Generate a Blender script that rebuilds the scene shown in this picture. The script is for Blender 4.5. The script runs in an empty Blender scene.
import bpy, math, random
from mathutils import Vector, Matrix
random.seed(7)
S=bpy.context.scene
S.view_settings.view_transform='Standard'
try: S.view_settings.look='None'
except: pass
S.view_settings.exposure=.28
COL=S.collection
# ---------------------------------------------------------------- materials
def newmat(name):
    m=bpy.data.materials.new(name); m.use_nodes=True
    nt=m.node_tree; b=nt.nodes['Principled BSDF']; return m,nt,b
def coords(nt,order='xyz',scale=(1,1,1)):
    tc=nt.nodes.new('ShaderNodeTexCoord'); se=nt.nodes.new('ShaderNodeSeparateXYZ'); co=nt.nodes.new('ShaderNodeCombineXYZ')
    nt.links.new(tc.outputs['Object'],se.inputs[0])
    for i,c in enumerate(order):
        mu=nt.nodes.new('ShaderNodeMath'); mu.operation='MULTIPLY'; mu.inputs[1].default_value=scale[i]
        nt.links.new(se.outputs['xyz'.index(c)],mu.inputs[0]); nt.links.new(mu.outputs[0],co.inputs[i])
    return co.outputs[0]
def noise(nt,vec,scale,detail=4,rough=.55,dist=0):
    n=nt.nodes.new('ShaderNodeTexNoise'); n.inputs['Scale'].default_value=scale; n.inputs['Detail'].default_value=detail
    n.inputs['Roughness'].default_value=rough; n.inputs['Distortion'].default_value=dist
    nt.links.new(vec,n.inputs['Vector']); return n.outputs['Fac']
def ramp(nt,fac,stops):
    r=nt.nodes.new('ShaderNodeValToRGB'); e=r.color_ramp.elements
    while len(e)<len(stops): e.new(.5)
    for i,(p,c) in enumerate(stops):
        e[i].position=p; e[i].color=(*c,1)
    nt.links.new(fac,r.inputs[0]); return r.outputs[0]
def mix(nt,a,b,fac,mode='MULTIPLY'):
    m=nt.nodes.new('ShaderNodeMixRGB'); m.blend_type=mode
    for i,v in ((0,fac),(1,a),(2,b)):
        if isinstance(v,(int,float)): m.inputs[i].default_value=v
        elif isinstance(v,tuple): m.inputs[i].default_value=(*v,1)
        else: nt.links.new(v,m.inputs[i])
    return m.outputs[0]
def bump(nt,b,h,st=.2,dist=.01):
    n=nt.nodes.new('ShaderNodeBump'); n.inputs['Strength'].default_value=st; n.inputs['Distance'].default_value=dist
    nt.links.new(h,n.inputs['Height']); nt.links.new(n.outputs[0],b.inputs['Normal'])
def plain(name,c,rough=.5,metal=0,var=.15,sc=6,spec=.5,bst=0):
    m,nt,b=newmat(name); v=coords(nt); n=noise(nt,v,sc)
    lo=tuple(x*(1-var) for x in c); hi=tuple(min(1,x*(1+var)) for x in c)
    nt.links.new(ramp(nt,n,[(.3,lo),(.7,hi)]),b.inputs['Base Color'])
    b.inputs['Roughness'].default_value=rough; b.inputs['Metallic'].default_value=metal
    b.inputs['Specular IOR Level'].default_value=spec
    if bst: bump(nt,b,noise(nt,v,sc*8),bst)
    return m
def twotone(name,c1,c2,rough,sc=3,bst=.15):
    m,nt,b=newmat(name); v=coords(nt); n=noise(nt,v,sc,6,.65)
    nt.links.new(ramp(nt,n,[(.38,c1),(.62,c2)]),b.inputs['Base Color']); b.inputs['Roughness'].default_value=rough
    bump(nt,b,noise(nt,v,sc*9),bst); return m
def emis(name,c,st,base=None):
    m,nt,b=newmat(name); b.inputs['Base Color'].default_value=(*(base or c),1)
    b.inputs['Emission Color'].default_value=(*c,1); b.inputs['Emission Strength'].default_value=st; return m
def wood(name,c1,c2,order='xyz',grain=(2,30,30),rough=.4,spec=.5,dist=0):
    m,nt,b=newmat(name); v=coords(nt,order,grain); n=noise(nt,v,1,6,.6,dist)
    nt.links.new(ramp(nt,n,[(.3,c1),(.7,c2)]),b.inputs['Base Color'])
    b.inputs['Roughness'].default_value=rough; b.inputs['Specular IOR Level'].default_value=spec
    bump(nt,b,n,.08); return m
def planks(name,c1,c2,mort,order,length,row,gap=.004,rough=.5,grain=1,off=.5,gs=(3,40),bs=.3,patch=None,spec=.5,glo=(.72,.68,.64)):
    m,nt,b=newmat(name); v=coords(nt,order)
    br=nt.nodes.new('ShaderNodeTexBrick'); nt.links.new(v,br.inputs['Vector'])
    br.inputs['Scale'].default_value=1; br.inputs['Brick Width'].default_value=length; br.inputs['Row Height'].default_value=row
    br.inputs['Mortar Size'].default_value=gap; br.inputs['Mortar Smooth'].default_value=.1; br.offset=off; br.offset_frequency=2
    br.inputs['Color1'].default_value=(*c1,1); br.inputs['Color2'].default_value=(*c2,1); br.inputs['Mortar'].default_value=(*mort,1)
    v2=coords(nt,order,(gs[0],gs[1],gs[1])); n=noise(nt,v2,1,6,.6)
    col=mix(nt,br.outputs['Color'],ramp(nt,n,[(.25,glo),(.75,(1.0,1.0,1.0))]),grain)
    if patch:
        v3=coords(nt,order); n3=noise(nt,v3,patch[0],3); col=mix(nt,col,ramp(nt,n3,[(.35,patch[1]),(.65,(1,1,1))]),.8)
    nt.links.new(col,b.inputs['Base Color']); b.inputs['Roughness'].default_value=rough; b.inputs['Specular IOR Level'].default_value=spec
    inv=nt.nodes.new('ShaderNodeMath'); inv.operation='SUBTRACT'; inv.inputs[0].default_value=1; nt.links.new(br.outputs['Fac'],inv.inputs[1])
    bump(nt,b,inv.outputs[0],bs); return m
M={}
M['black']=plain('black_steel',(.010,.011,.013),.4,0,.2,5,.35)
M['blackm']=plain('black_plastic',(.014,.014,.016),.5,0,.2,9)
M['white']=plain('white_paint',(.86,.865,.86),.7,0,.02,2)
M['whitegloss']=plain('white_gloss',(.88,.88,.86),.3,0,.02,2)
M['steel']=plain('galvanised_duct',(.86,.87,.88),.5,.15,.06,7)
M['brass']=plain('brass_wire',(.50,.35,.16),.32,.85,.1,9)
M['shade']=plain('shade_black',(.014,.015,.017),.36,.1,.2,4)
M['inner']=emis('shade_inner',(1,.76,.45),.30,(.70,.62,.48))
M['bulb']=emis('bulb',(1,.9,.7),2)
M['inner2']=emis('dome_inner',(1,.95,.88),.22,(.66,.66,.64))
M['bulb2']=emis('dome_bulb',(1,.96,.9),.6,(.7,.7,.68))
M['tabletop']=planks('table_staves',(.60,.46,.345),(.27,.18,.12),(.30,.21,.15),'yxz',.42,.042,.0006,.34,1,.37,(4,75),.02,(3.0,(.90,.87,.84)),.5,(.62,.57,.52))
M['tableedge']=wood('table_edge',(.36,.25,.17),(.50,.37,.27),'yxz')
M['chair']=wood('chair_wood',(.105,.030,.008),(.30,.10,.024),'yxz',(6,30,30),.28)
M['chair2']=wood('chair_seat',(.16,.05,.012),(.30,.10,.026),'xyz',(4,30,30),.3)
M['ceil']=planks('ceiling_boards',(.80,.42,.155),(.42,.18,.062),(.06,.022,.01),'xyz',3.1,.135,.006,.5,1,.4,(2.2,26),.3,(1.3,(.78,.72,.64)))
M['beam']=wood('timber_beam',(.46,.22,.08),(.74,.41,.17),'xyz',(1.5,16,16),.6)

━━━

:: Given request ::
All the data must be duplicated exactly, with nothing added or removed.

:: Solution ::
Generate a Blender script that rebuilds the scene shown in this picture. The script is for Blender 4.5. The script runs in an empty Blender scene.
import bpy, math, random
from mathutils import Vector, Matrix
random.seed(7)
S=bpy.context.scene
S.view_settings.view_transform='Standard'
try: S.view_settings.look='None'
except: pass
S.view_settings.exposure=.28
COL=S.collection
# ---------------------------------------------------------------- materials
def newmat(name):
    m=bpy.data.materials.new(name); m.use_nodes=True
    nt=m.node_tree; b=nt.nodes['Principled BSDF']; return m,nt,b
def coords(nt,order='xyz',scale=(1,1,1)):
    tc=nt.nodes.new('ShaderNodeTexCoord'); se=nt.nodes.new('ShaderNodeSeparateXYZ'); co=nt.nodes.new('ShaderNodeCombineXYZ')
    nt.links.new(tc.outputs['Object'],se.inputs[0])
    for i,c in enumerate(order):
        mu=nt.nodes.new('ShaderNodeMath'); mu.operation='MULTIPLY'; mu.inputs[1].default_value=scale[i]
        nt.links.new(se.outputs['xyz'.index(c)],mu.inputs[0]); nt.links.new(mu.outputs[0],co.inputs[i])
    return co.outputs[0]
def noise(nt,vec,scale,detail=4,rough=.55,dist=0):
    n=nt.nodes.new('ShaderNodeTexNoise'); n.inputs['Scale'].default_value=scale; n.inputs['Detail'].default_value=detail
    n.inputs['Roughness'].default_value=rough; n.inputs['Distortion'].default_value=dist
    nt.links.new(vec,n.inputs['Vector']); return n.outputs['Fac']
def ramp(nt,fac,stops):
    r=nt.nodes.new('ShaderNodeValToRGB'); e=r.color_ramp.elements
    while len(e)<len(stops): e.new(.5)
    for i,(p,c) in enumerate(stops):
        e[i].position=p; e[i].color=(*c,1)
    nt.links.new(fac,r.inputs[0]); return r.outputs[0]
def mix(nt,a,b,fac,mode='MULTIPLY'):
    m=nt.nodes.new('ShaderNodeMixRGB'); m.blend_type=mode
    for i,v in ((0,fac),(1,a),(2,b)):
        if isinstance(v,(int,float)): m.inputs[i].default_value=v
        elif isinstance(v,tuple): m.inputs[i].default_value=(*v,1)
        else: nt.links.new(v,m.inputs[i])
    return m.outputs[0]
def bump(nt,b,h,st=.2,dist=.01):
    n=nt.nodes.new('ShaderNodeBump'); n.inputs['Strength'].default_value=st; n.inputs['Distance'].default_value=dist
    nt.links.new(h,n.inputs['Height']); nt.links.new(n.outputs[0],b.inputs['Normal'])
def plain(name,c,rough=.5,metal=0,var=.15,sc=6,spec=.5,bst=0):
    m,nt,b=newmat(name); v=coords(nt); n=noise(nt,v,sc)
    lo=tuple(x*(1-var) for x in c); hi=tuple(min(1,x*(1+var)) for x in c)
    nt.links.new(ramp(nt,n,[(.3,lo),(.7,hi)]),b.inputs['Base Color'])
    b.inputs['Roughness'].default_value=rough; b.inputs['Metallic'].default_value=metal
    b.inputs['Specular IOR Level'].default_value=spec
    if bst: bump(nt,b,noise(nt,v,sc*8),bst)
    return m
def twotone(name,c1,c2,rough,sc=3,bst=.15):
    m,nt,b=newmat(name); v=coords(nt); n=noise(nt,v,sc,6,.65)
    nt.links.new(ramp(nt,n,[(.38,c1),(.62,c2)]),b.inputs['Base Color']); b.inputs['Roughness'].default_value=rough
    bump(nt,b,noise(nt,v,sc*9),bst); return m
def emis(name,c,st,base=None):
    m,nt,b=newmat(name); b.inputs['Base Color'].default_value=(*(base or c),1)
    b.inputs['Emission Color'].default_value=(*c,1); b.inputs['Emission Strength'].default_value=st; return m
def wood(name,c1,c2,order='xyz',grain=(2,30,30),rough=.4,spec=.5,dist=0):
    m,nt,b=newmat(name); v=coords(nt,order,grain); n=noise(nt,v,1,6,.6,dist)
    nt.links.new(ramp(nt,n,[(.3,c1),(.7,c2)]),b.inputs['Base Color'])
    b.inputs['Roughness'].default_value=rough; b.inputs['Specular IOR Level'].default_value=spec
    bump(nt,b,n,.08); return m
def planks(name,c1,c2,mort,order,length,row,gap=.004,rough=.5,grain=1,off=.5,gs=(3,40),bs=.3,patch=None,spec=.5,glo=(.72,.68,.64)):
    m,nt,b=newmat(name); v=coords(nt,order)
    br=nt.nodes.new('ShaderNodeTexBrick'); nt.links.new(v,br.inputs['Vector'])
    br.inputs['Scale'].default_value=1; br.inputs['Brick Width'].default_value=length; br.inputs['Row Height'].default_value=row
    br.inputs['Mortar Size'].default_value=gap; br.inputs['Mortar Smooth'].default_value=.1; br.offset=off; br.offset_frequency=2
    br.inputs['Color1'].default_value=(*c1,1); br.inputs['Color2'].default_value=(*c2,1); br.inputs['Mortar'].default_value=(*mort,1)
    v2=coords(nt,order,(gs[0],gs[1],gs[1])); n=noise(nt,v2,1,6,.6)
    col=mix(nt,br.outputs['Color'],ramp(nt,n,[(.25,glo),(.75,(1.0,1.0,1.0))]),grain)
    if patch:
        v3=coords(nt,order); n3=noise(nt,v3,patch[0],3); col=mix(nt,col,ramp(nt,n3,[(.35,patch[1]),(.65,(1,1,1))]),.8)
    nt.links.new(col,b.inputs['Base Color']); b.inputs['Roughness'].default_value=rough; b.inputs['Specular IOR Level'].default_value=spec
    inv=nt.nodes.new('ShaderNodeMath'); inv.operation='SUBTRACT'; inv.inputs[0].default_value=1; nt.links.new(br.outputs['Fac'],inv.inputs[1])
    bump(nt,b,inv.outputs[0],bs); return m
M={}
M['black']=plain('black_steel',(.010,.011,.013),.4,0,.2,5,.35)
M['blackm']=plain('black_plastic',(.014,.014,.016),.5,0,.2,9)
M['white']=plain('white_paint',(.86,.865,.86),.7,0,.02,2)
M['whitegloss']=plain('white_gloss',(.88,.88,.86),.3,0,.02,2)
M['steel']=plain('galvanised_duct',(.86,.87,.88),.5,.15,.06,7)
M['brass']=plain('brass_wire',(.50,.35,.16),.32,.85,.1,9)
M['shade']=plain('shade_black',(.014,.015,.017),.36,.1,.2,4)
M['inner']=emis('shade_inner',(1,.76,.45),.30,(.70,.62,.48))
M['bulb']=emis('bulb',(1,.9,.7),2)
M['inner2']=emis('dome_inner',(1,.95,.88),.22,(.66,.66,.64))
M['bulb2']=emis('dome_bulb',(1,.96,.9),.6,(.7,.7,.68))
M['tabletop']=planks('table_staves',(.60,.46,.345),(.27,.18,.12),(.30,.21,.15),'yxz',.42,.042,.0006,.34,1,.37,(4,75),.02,(3.0,(.90,.87,.84)),.5,(.62,.57,.52))
M['tableedge']=wood('table_edge',(.36,.25,.17),(.50,.37,.27),'yxz')
M['chair']=wood('chair_wood',(.105,.030,.008),(.30,.10,.024),'yxz',(6,30,30),.28)
M['chair2']=wood('chair_seat',(.16,.05,.012),(.30,.10,.026),'xyz',(4,30,30),.3)
M['ceil']=planks('ceiling_boards',(.80,.42,.155),(.42,.18,.062),(.06,.022,.01),'xyz',3.1,.135,.006,.5,1,.4,(2.2,26),.3,(1.3,(.78,.72,.64)))
M['beam']=wood('timber_beam',(.46,.22,.08),(.74,.41,.17),'xyz',(1.5,16,16),.6)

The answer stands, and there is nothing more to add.